-- Written instruction --
Write out, word for word, every line from the first one through the line that holds "tag(b.build('net_tail', M['net'], None, (p.x, ROW_Y", and nothing else; skip the pictures.

-- Given data --
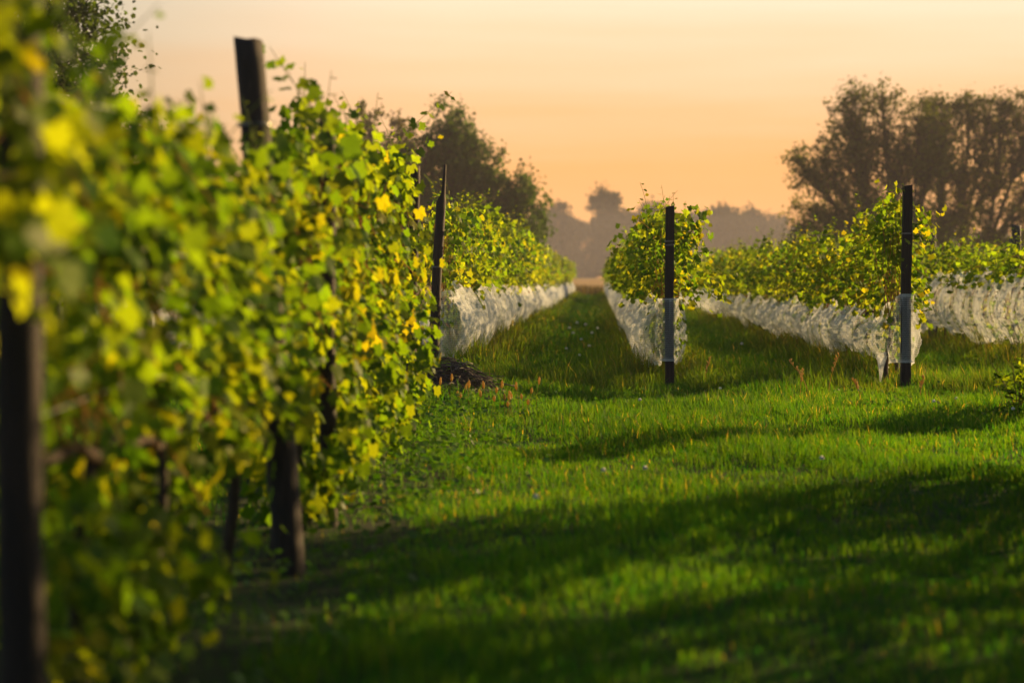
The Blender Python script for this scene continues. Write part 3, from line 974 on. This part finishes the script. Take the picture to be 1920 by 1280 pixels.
# a loose tail of net under the right end post
b = MB()
u = np.linspace(0, 1, 14); v = np.linspace(0, 1, 10)
U, V = np.meshgrid(u, v, indexing='ij')
X = -.03 - .10 * np.sin(np.pi * U) * V - .07 * (1 - V); Z = .06 + .30 * V - .03 * np.sin(U * 5); Y = .06 * np.sin(U * 9 + V * 3) + .12 * (U - .5)
ii = (np.arange(13)[:, None] * 10 + np.arange(9)[None]).ravel()
b.add(np.stack([X, Y, Z], -1).reshape(-1, 3), None, np.stack([ii, ii + 10, ii + 11, ii + 1], 1), None, np.stack([U * .3, V * .3, .45 + 0 * U], -1).reshape(-1, 3))
p = at(1668, 722, ROW_Y)
tag(b.build('net_tail', M['net'], None, (p.x, ROW_Y + .1, float(gz(p.x, ROW_Y)))), 'loose end of white net hanging by the foot of the tall right end post', 'net scrap')

# ------------------------------------------------------------------ trees
def tree(name, x, y, lobes, n_clump, per, leaf, clump_r, tone, label, cat='tree', group=None, trunk_r=.25, stems=None, mat='tree', shell=.55, limb=True):
    """trunk with limbs that run out to the lobes of the crown, and leaf clumps spread through each lobe"""
    g = float(gz(x, y))
    o = empty(name, (x, y, g))
    tag(o, label, cat, group)
    t, c = MB(), MB()
    stems = stems or [(0, 0)]
    forks = []
    zmin = min(l[2] - l[5] for l in lobes)
    for sx, sy in stems:
        hk = max(1.0, zmin * .9 + .6)
        q = np.linspace(0, 1, 8)
        P = np.stack([sx * .25 + sx * q, sy * .25 + sy * q, -.3 + (hk + .3) * q], 1)
        P[:, :2] += rng.normal(0, .03 * trunk_r, (8, 2)).cumsum(0)
        t.tube(P, trunk_r * (1.25 - .5 * q), 9, rough=.05)
        forks.append(P[-1])
    forks = np.array(forks)
    vol = np.array([l[3] * l[4] * l[5] for l in lobes]) ** .67
    for l, w in zip(lobes, vol / vol.sum()):
        C = np.array(l[:3]); Rr = np.array(l[3:6])
        f = forks[np.argmin(np.linalg.norm(forks[:, :2] - C[:2] * .5, axis=1))]
        q = np.linspace(0, 1, 9)[:, None]
        mid = (f + C) / 2 + np.array([0, 0, .15 * np.linalg.norm(C - f)]) * rng.uniform(-.3, .6)
        P = (1 - q) ** 2 * f + 2 * q * (1 - q) * mid + q * q * C
        if limb: t.tube(P, trunk_r * .55 * (1 - .75 * q[:, 0]), 7, rough=.06)
        k = max(3, int(n_clump * w))
        d = unit(rng.normal(size=(k, 3)))
        rad = np.where(rng.random(k) < shell, rng.uniform(.72, 1.02, k), rng.uniform(.15, .75, k))[:, None]
        cc = C + d * rad * Rr * (1 + .12 * np.sin(d[:, :1] * 5 + d[:, 2:] * 4 + C[0]))
        for e in cc:
            if limb and rng.random() < .55:
                s0 = P[rng.integers(4, 9)]
                qq = np.linspace(0, 1, 5)[:, None]
                B = s0 * (1 - qq) + e * qq + np.array([0, 0, .2]) * qq * (1 - qq) * np.linalg.norm(e - s0)
                t.tube(B, trunk_r * .13 * (1 - .8 * qq[:, 0]) + .006, 5, cap=False)
        ci = rng.integers(0, k, k * per)
        n = k * per
        cr = clump_r * rng.uniform(.5, 1.4, k)
        pos = cc[ci] + rng.normal(0, 1, (n, 3)) * cr[ci][:, None] * np.array([.55, .55, .5])
        pos[:, 2] = np.maximum(pos[:, 2], .15)
        shade = rng.uniform(.7, 1.35, k)[ci][:, None]
        tones = np.array(tone) * shade * rng.uniform(.7, 1.35, (n, 1)) * rng.uniform(.93, 1.07, (n, 3))
        a = rng.normal(size=(n, 3)); a[:, 2] += .5
        put_leaves(c, pos, a, rng.normal(size=(n, 3)) + np.array([0, 0, -.5]), leaf * rng.uniform(.6, 1.4, n), tones, 'far')
    t.build('trunk', M['bark'], o)
    c.build('crown', M[mat], o)
    return o


# large dark tree behind the near foliage at the far left
x = at(5, 0, 46).x
tree('tree', x, 46, [(0, 0, 4.6, 2.5, 2.4, 2.6), (-.6, .3, 7.2, 1.9, 2, 2.2), (1.6, -.4, 3.2, 1.25, 1.6, 1.5), (-2.2, 0, 5, 2, 2, 2.4), (.9, 0, 5.9, 1.3, 1.6, 1.4)],
     760, 46, .12, .40, (.035, .065, .012), 'tall dark green tree behind the near foliage at the left edge', trunk_r=.22, shell=.7)

# tree in the middle left
d = 120
x = at(850, 0, d).x
sc = d / F
tree('tree', x, d, [(-.1, 0, 8.2, 1.15, 1.6, 1.9), (1.2, 0, 6.4, 1.4, 1.8, 1.7), (2.5, .3, 4.6, 2.0, 2, 2.0), (3.0, .2, 3.6, 1.7, 2, 1.5), (.3, 0, 7.0, 1.5, 1.8, 2.0), (-1.9, 0, 6.3, 1.7, 2, 2.2), (0, 0, 4.8, 2.4, 2.4, 2.6),
                    (-3.0, 0, 4.3, 1.9, 2, 2.4), (2.6, 0, 2.4, 1.7, 1.8, 1.5), (3.3, 0, 5.3, .9, 1.2, .8), (-.9, 0, 2.6, 2.6, 2, 1.8)],
     1500, 28, .19, .42, (.030, .062, .009), 'dense dark tree with a peaked top behind the near row', trunk_r=.3, shell=.6)
for px, top, lab, r in ((690, 200, 'small rounded treetop left of the dark peaked tree', .95), (748, 205, 'narrow treetop touching the dark peaked tree', .8)):
    d2 = 150
    h = EYE + (VY - top) / F * d2
    x = at(px, 0, d2).x
    tree('tree', x, d2, [(0, 0, h - 1.6, r, r, 1.6), (-.3, 0, h - 4, r * 1.6, 1.5, 2.2), (.4, 0, h - 6, r * 1.9, 1.6, 2.4)], 110, 40, .26, .42, (.05, .05, .02), lab,
         group='treetops above the near vines', trunk_r=.2)

# big spreading willows on the right
d = 125
x0 = at(1790, 0, d).x
big = []
for px, py, rx, rz in ((1600, 235, 1.9, 1.7), (1545, 320, 1.9, 1.6), (1510, 330, 1.1, 1.5), (1650, 190, 1.2, .9), (1590, 190, 1.0, .9), (1530, 400, 1.5, 1.2), (1680, 290, 2.3, 1.8), (1620, 380, 2.0, 1.6), (1500, 425, 1.0, .9), (1570, 440, 1.6, .9), (1650, 440, 1.6, .9), (1725, 330, 1.6, 1.6), (1600, 300, 2.2, 1.8), (1490, 300, .7, .9), (1700, 400, 1.6, 1.4), (1715, 235, 1.5, 1.3), (1745, 290, 1.5, 1.3), (1680, 455, 1.9, .8), (1560, 465, 1.9, .7), (1610, 450, 1.8, .9), (1500, 450, 1.2, .8), (1735, 440, 1.7, 1.0), (1640, 420, 1.8, 1.2), (1560, 410, 1.6, 1.1)):
    p = at(px, py, d)
    big.append((p.x - at(1690, 0, d).x, rng.normal(0, .4), p.z - float(gz(0, d)), rx, rx * .5, rz))
tree('tree', at(1690, 0, d).x, d, big, 2100, 15, .16, .38, (.047, .066, .010), 'left half of the broad open-crowned trees on the right', group='broad trees on the right', trunk_r=.24,
     stems=[(-.5, 0), (.4, .3), (-1.2, .2)], shell=.5)
big2 = []
for px, py, rx, rz in ((1760, 230, 2.1, 1.6), (1745, 195, 1.0, .7), (1850, 230, 2.3, 1.5), (1815, 200, 1.3, .8), (1880, 195, 1.5, .7), (1930, 240, 2.4, 1.7), (1800, 330, 2.2, 1.4), (1985, 290, 2.4, 2.0), (1760, 420, 1.7, 1.2), (1910, 400, 1.4, .8), (1850, 400, 1.3, .8), (1760, 300, 1.8, 1.4), (1870, 300, 1.8, 1.1), (1820, 455, 1.8, .8), (1900, 460, 1.8, .7), (1960, 420, 2, 1.4), (1790, 400, 1.6, 1.2), (1860, 450, 1.7, .9), (1930, 350, 1.8, 1.2), (1840, 350, 1.5, 1.0)):
    p = at(px, py, d + 4)
    big2.append((p.x - at(1775, 0, d + 4).x, rng.normal(0, .4), p.z - float(gz(0, d)), rx, rx * .5, rz))
tree('tree', at(1775, 0, d + 4).x, d + 4, big2, 1900, 14, .16, .38, (.047, .065, .010), 'broad tree at the right edge with long slanting limbs', group='broad trees on the right', trunk_r=.26,
     stems=[(-.3, 0), (1.6, 0), (.5, .5)], shell=.5)
for px, lab in ((1880, 'low bush under the slanting limbs of the right-hand tree'), (1560, 'low bush at the foot of the left broad tree')):
    p = at(px, 460, d - 3)
    tree('bush', p.x, d - 3, [(0, 0, 1.3, 1.9, 1.6, 1.1), (1.0, 0, .9, 1.2, 1.2, .9), (-1.2, 0, .9, 1.3, 1.2, .9)], 90, 40, .2, .4, (.05, .05, .02), lab, 'bush', trunk_r=.08)

# hazy tree line across the far side of the field
far_trees = [  # px, top y, half width px, label
    (1040, 376, 42, 'hazy round tree right behind the dark peaked tree'),
    (1135, 354, 26, 'hazy tree with a tall tuft, tallest over the end of the aisle'),
    (1215, 378, 34, 'hazy flat-topped tree left of the middle end post'),
    (1362, 388, 36, 'hazy round tree right of the middle end post'),
    (1420, 396, 46, 'broad hazy tree before the big trees on the right'),
]
for px, top, hw, lab in far_trees:
    d3 = 660 + rng.normal(0, 8)
    k = d3 / F
    h = EYE + (VY - top) * k
    w = hw * k
    x = at(px, 0, d3).x
    g = float(gz(x, d3))
    hh = h - g
    lobes = [(0, 0, hh - w * .62, w * .8, w * .7, w * .6), (-.55 * w, 0, hh - w * 1.15, w * .6, w * .6, w * .62), (.6 * w, 0, hh - w * 1.2, w * .58, w * .6, w * .6),
             (0, 0, hh * .5, w * .95, w * .8, hh * .32), (0, 0, hh * .25, w * 1.0, w * .8, hh * .25)]
    tree('tree', x, d3, lobes, 130, 44, 1.0, 1.4, (.035, .04, .02), lab, group='hazy trees beyond the field', trunk_r=.4, mat='far', shell=.6)
# the wood they stand in reads as one mass
WD = MB()
for i in range(1400):
    px = rng.uniform(500, 2150)
    d4 = rng.uniform(680, 720)
    k = d4 / F
    top = np.interp(px, [500, 900, 1000, 1060, 1100, 1130, 1190, 1250, 1300, 1340, 1400, 1440, 1470, 1500, 1600, 2150], [425, 420, 415, 425, 418, 405, 402, 400, 406, 392, 394, 400, 420, 430, 440, 440])
    top += 3 * math.sin(px * .11) + 2 * math.sin(px * .31)
    zmax = EYE + (VY - top) * k
    x = at(px, 0, d4).x
    g = float(gz(x, d4))
    zc = g + (zmax - g) * rng.uniform(.0, .97) ** 1.1
    n = 46
    pos = np.array([x, d4, zc]) + rng.normal(0, 1.3, (n, 3)) * np.array([1, 1, .8])
    put_leaves(WD, pos, rng.normal(size=(n, 3)), rng.normal(size=(n, 3)), 1.5 * rng.uniform(.6, 1.4, n), np.array((.032, .038, .018)) * rng.uniform(.7, 1.4, (n, 1)), 'far')
tag(WD.build('distant_wood', M['far']), kind='stuff')
for px, top, hw, lab, d5 in ((1380, 466, 42, 'rounded dark bush in the field right of the middle end post', 240), (1180, 468, 26, 'small dark bush in the field left of the middle end post', 250)):
    k = d5 / F
    x = at(px, 0, d5).x
    h = EYE + (VY - top) * k - float(gz(x, d5))
    tree('bush', x, d5, [(0, 0, h * .55, hw * k * .8, 1.4, h * .45), (hw * k * .5, 0, h * .4, hw * k * .5, 1.2, h * .36), (-hw * k * .5, 0, h * .4, hw * k * .5, 1.2, h * .36)],
         80, 36, .32, .4, (.035, .035, .018), lab, 'bush', group='bushes in the field', trunk_r=.08, mat='far')

# ------------------------------------------------------------------ white shed at the right edge
def box(b, x0, x1, y0, y1, z0, z1):
    v = [(x, y, z) for z in (z0, z1) for y in (y0, y1) for x in (x0, x1)]
    b.add(v, None, [(0, 2, 3, 1), (4, 5, 7, 6), (0, 1, 5, 4), (2, 6, 7, 3), (0, 4, 6, 2), (1, 3, 7, 5)])


p = at(1908, 469, 105)
gx_ = float(gz(p.x, 105))
sh = empty('shed', (p.x, 105, gx_))
tag(sh, 'low white shed just showing above the vines at the right edge', 'shed')
b = MB(); box(b, 0, 7, 0, 4, -.2, p.z - gx_ - .12); b.build('wall', M['shed'], sh, smooth=False)
b = MB(); box(b, -.15, 7.15, -.15, 4.15, p.z - gx_ - .12, p.z - gx_); b.build('roof', M['shed'], sh, smooth=False)
b = MB(); box(b, 1.2, 2.2, -.04, -.003, 0, 1.95); b.build('door', M['shed_dark'], sh, smooth=False)

# ------------------------------------------------------------------ haze
hz, n_, l_, o_ = mat_new('evening_haze')
pv = n_('ShaderNodeVolumePrincipled')
pv.inputs['Color'].default_value = (.72, .70, .82, 1)
pv.inputs['Density'].default_value = .0004
pv.inputs['Anisotropy'].default_value = .25
l_(pv.outputs[0], o_.inputs['Volume'])
b = MB(); box(b, -520, 520, -60, 920, -1.5, 17)
tag(b.build('haze', hz, smooth=False), kind='stuff')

-- Expected answer --
The Blender Python script for this scene continues. Write part 3, from line 974 on. This part finishes the script. Take the picture to be 1920 by 1280 pixels.
# a loose tail of net under the right end post
b = MB()
u = np.linspace(0, 1, 14); v = np.linspace(0, 1, 10)
U, V = np.meshgrid(u, v, indexing='ij')
X = -.03 - .10 * np.sin(np.pi * U) * V - .07 * (1 - V); Z = .06 + .30 * V - .03 * np.sin(U * 5); Y = .06 * np.sin(U * 9 + V * 3) + .12 * (U - .5)
ii = (np.arange(13)[:, None] * 10 + np.arange(9)[None]).ravel()
b.add(np.stack([X, Y, Z], -1).reshape(-1, 3), None, np.stack([ii, ii + 10, ii + 11, ii + 1], 1), None, np.stack([U * .3, V * .3, .45 + 0 * U], -1).reshape(-1, 3))
p = at(1668, 722, ROW_Y)
tag(b.build('net_tail', M['net'], None, (p.x, ROW_Y + .1, float(gz(p.x, ROW_Y)))), 'loose end of white net hanging by the foot of the tall right end post', 'net scrap')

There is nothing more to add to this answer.